Tjade stach die versammelte deutsche Konkurrenz im Alter von vier Jahren aus, als er 2002 die Hengstleistungsprüfung des Friesenpferde-Zuchtverbandes gewann. «Mit der Traumnote von 8,23», lobt sein Besitzer Helmuth Brümmer, Chef des ostfriesischen Polderhofes. Bis zur Note 10 reicht die Skala des Verbandes, der das Erscheinungsbild und die Bewegungen der Pferde in Schritt, Trab und Galopp bewertet. Seither kommen Friesenstuten aus ganz Deutschland zu Tjade in den Stall - und das Herausputzen ist für den Deckhengst obligatorisch.
Wenn Brümmers Frau Gesa die «Faszination Friese» erklärt, schwärmt sie von «unglaublich menschenbezogenen, neugierigen und zutraulichen» Tieren. Dabei wäre die aus dem holländischen Friesland stammende Rasse vor rund 100 Jahren beinahe ausgestorben. «1890 gab es nur noch eine Hand voll Pferde weltweit. Züchter in Holland sicherten den Bestand in jahrzehntelanger Arbeit», erklärt Klaus Vössing, Präsident des Friesenpferde-Zuchtverbandes im hessischen Burg. 600 Züchter zähle sein Verband.
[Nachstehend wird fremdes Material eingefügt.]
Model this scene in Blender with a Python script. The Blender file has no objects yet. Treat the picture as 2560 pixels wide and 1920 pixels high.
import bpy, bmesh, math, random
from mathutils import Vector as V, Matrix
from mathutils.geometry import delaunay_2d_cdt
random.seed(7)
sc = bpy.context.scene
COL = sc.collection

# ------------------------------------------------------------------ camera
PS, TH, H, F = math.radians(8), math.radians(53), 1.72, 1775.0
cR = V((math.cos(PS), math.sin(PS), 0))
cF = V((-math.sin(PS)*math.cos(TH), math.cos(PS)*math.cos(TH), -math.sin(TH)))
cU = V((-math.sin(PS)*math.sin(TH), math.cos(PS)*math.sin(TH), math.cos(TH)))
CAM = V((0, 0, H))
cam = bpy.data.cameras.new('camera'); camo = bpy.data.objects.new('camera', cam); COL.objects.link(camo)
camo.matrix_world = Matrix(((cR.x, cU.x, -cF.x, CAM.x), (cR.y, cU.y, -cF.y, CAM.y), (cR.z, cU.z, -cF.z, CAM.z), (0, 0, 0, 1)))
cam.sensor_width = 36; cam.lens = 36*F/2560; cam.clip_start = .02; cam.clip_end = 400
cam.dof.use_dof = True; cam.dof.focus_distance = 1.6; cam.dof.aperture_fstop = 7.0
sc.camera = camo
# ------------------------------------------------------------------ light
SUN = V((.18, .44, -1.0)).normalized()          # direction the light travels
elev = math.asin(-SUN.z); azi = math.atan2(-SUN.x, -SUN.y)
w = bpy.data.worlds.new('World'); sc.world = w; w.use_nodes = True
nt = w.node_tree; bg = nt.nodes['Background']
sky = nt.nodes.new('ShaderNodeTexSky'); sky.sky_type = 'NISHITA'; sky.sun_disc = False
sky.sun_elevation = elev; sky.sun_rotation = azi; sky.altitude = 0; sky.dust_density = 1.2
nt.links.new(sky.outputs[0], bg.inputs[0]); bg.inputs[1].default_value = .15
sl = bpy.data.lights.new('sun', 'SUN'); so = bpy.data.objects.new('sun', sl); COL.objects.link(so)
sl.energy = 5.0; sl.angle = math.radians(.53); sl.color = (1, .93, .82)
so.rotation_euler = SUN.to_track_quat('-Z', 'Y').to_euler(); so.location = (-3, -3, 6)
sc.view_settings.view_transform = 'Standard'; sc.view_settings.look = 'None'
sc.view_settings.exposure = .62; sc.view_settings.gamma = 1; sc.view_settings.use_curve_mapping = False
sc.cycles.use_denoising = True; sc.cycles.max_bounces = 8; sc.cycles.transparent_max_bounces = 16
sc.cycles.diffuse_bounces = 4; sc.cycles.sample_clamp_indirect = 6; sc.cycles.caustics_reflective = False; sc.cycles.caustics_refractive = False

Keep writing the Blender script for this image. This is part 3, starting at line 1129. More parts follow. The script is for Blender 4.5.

Den Bestand an deutschen Friesen schätzt Vössing auf 4000. Das macht sie zu Exoten, weil es nach Angaben der Deutschen Reiterlichen Vereinigung bundesweit eine Million Pferde gibt.
«Früher waren die Friesen Kutsch- und Arbeitstiere», berichtet Helmuth Brümmer. Als Traktoren und Autos kamen, seien sie überflüssig geworden. Für die Sportarten Rennen und Springen sei die Rasse wenig attraktiv, weil ihr die Statur dafür fehle. Und in der «hohen Schule» der Dressur rümpften nicht wenige Punktrichter ihre Nase über das Gangvermögen der Friesen. Etwa bei ihrer «hohen Knieaktion». Und sowieso: «Die Friesen fußen nun einmal anders auf», meint Brümmer.
Umso erstaunlicher, dass es doch einen Friesen im internationalen Reitsport gibt: Karen Schnoor ist die amtierende Deutsche Meisterin der Dressurreiter mit Handicap und reitet auf dem vom Polderhof stammenden Friesen-Wallach «Enova's Merlin». Die 30-Jährige aus Wahlstorf in Holstein trainiert derzeit mit dem Bundeskader für die diesjährigen Paralympics in Hongkong. «Ich habe mich auf Merlin gesetzt und wusste 'den behalte ich'», lobt sie den Friesen. Auf dem Exoten müsse sie bei Turnieren oft Überzeugungsarbeit leisten. «Von einigen Punktrichtern habe ich schon Sprüche gehört wie 'Was wollen Sie denn mit einem Friesen? Das hier ist nur für richtige Pferde'.»
Hürden dieser Art können die Faszination der Familie Brümmer für die Exoten nicht stoppen. Dabei sei der Markt für Friesen so klein, dass die Deckstation Polderhof Hobby bleiben müsse. Lohn gebe es in anderer Form: Etwa, als Deckhengst Tjade 2007 bei der «Equitana», der Weltmesse des Pferdesports, vor mehr als 5000 Zuschauern auftrat.
Und vielleicht sichert sich Karen Schnoor bei den Paralympischen Spielen dieses Jahr einen guten Platz. Nicht nur für sie wäre das ein Erfolg - auch für die einst fast ausgestorbene Rasse der Friesen.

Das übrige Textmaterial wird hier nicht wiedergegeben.